Councils are afterwards held; the pipe of peace smoked; and as much gravity observed as though the fate of the nation depended on their deliberations. These sports are finally terminated in the dance of peace, and other rejoicings, in which the young squaws usually take a part. All these various sports are encouraged and promoted by the older Indians, with the avowed purpose of qualifying the minds and habits, and preparing the bodies of the younger for the more important offices of war and hunting; to excel in which constitutes their first duty, and is the acme of their ambition.

The rest of the Indian’s education, apart from what is acquired by experience, is obtained from the discourses of the aged warriors, who, from the services rendered their country, have high claims on its gratitude and respect. Such was Tshut-chenau, as mentioned page 20.; and similar to his are the doctrines they generally teach. The elderly women also frequently perform these offices, more particularly as they relate to narratives and traditions, of which they are by the consent of custom the unerring and sacred depositories.

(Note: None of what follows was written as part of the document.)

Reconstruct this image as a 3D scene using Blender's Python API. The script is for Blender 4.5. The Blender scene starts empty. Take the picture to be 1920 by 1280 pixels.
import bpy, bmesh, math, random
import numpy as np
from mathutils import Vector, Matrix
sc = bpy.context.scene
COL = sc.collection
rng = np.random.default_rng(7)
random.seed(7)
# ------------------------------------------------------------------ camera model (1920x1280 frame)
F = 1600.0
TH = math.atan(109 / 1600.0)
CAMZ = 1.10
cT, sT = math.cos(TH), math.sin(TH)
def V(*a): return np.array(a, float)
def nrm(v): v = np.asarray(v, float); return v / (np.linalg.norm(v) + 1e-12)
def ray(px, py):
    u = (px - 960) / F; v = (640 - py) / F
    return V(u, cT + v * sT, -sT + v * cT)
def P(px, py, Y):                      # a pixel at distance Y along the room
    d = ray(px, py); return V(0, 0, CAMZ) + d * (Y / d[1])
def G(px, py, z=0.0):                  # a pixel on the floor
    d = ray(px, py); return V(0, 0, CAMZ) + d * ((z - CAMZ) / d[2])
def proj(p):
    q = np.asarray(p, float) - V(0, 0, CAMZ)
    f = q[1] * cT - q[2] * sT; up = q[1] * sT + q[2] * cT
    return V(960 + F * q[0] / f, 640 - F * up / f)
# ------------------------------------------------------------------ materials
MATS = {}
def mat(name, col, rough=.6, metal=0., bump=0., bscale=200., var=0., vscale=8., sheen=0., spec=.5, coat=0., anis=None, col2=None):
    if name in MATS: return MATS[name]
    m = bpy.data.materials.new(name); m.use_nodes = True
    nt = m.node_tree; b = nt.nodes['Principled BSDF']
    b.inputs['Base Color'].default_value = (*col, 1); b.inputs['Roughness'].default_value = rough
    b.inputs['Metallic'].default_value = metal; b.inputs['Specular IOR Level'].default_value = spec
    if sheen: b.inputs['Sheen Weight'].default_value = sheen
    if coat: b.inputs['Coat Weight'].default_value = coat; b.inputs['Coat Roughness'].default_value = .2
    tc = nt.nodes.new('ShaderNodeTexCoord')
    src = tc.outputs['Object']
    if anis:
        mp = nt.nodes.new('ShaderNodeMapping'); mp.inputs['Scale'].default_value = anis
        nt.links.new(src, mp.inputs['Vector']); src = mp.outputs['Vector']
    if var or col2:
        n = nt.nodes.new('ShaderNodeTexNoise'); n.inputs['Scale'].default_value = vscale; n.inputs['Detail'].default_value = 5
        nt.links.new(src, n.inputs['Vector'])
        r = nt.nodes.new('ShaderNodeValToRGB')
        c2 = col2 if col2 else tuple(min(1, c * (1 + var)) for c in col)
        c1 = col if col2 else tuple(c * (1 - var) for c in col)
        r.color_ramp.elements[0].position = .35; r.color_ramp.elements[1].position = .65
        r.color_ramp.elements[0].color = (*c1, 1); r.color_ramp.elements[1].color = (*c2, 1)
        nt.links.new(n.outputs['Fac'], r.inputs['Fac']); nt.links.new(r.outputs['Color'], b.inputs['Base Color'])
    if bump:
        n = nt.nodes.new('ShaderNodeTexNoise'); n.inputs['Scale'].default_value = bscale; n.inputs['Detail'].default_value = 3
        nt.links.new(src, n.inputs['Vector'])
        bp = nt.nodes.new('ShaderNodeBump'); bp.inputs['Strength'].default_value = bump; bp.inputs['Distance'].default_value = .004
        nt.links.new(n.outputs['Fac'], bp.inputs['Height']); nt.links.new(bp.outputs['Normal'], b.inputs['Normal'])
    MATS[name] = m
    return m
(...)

[NOTE: Hunter describes the lessons taught him and his friends by Tshut-che-nau; the excerpt begins on p. 20:]

This [p. 21] venerable worn-out warrior would often admonish us for our faults, and exhort us never to tell a lie. “Never steal, except it be from an enemy, whom it is just that we should injure in every possible way. When you become men, be brave and cunning in war, and defend your hunting grounds against all encroachment. Never suffer your squaws or little ones to want. Protect the squaws and strangers from insult. On no account betray your friend. Resent insults—revenge yourselves on your enemies. Drink not the poisonous strong-water of the white people; it is sent by the Bad Spirit to destroy the Indians. Fear not death; none but cowards fear to die. Obey and venerate the old people, particularly your parents. Fear and propitiate the Bad Spirit, that he may do you no harm;—love and adore the Good Spirit, who made us all, who supplies our hunting grounds, and keeps us alive.”